NAHB has been tracking two key economic variables that are critical for a robust and sustainable rebound in housing and the economy as a whole: the ratio of household net worth to disposable income (NW/DPI) and the personal savings rate.
The NW/DPI ratio can be thought of as a measure of the health of household balance sheets. It tells us how much household wealth exists relative to available income. After recent data revisions, over the 1982 to 2007 year period, this measure had an average of 5.23 (i.e. households, in aggregate, typically possessed total wealth equal to their current disposable income multiplied by 5.23).
In early 2006, this ratio peaked at a value of 6.53. It then fell to 4.76 at the beginning of 2009, as housing price and stock market declines took a toll on household wealth.
The personal savings rate tends to be negatively correlated with NW/DPI, rising as household balance sheets deteriorate and falling as they improve. In turn, the personal savings rate has an important effect on macroeconomic growth, with a rising savings rate holding back short-run growth due to declining housing consumption.
The graph above plots the current value of NW/DPI (red line) and the 25-year average (1982-2007) (green line). The blue line charts the personal savings rate. Household net worth data are from the Federal Reserve’s Flow of Funds and the savings rate and disposable income data come from the Bureau of Economic Analysis National Income Product Accounts.
Household balance sheet repair, which is accomplished in part by household deleveraging as families pay down debts and build up savings, continued in the first quarter of 2012. Moreover, the general trend has been one of an increasing NW/DPI ratio since early 2009. However, there have been ups and downs in this process due to stock market and other asset value fluctuations.
As of the first quarter of 2012, the NW/DPI measure stood at a value of 5.34 (plotted on the right axis of the chart above). This value is actually above the historical average of 5.23, as can be seen at the end of the graph where the red line has crossed above the green line.

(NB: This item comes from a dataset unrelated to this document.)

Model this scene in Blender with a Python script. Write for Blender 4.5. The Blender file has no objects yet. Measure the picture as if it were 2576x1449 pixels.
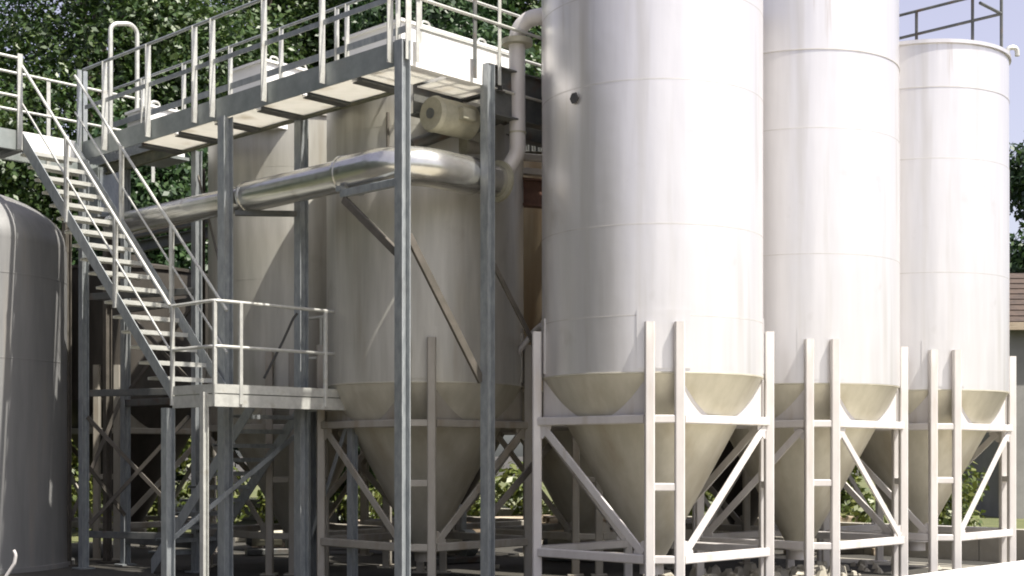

Given the ups and down of the NW / DPI, a four-quarter moving average may be able to provide a more accurate reflection of where we stand. Currently, the four-quarter moving average stands at 5.18, slightly below the historical average. If current trends continue, then balance sheets should return to their historical norms in 2013.
Given the post-2009 improvement in household balance sheets, the personal savings rate has continued to decline. After reaching 6.2% in mid-2009, the savings rate now stands at a post-Great Recession low of 3.6%. We expect the rate to continue its general decline to a rate closer to 3%, which is contrary to the expectations of some observers who as late as last year expected the rate to increase to 8% or higher. The overall declines in the personal savings rate have led to increases in personal consumption expenditures.
Finally, Flow of Funds data from the final quarter of 2011 show that total home mortgage debt continues to decline. Since the first quarter of 2008, home mortgage debt has declined 8.3% or $885 billion. However, the value of real estate owned by households has fallen 18% over the same period. As a result, total household equity as a share of real estate value has remained around 40% since 2008 and currently stands at 40.7% as of the first quarter 2012.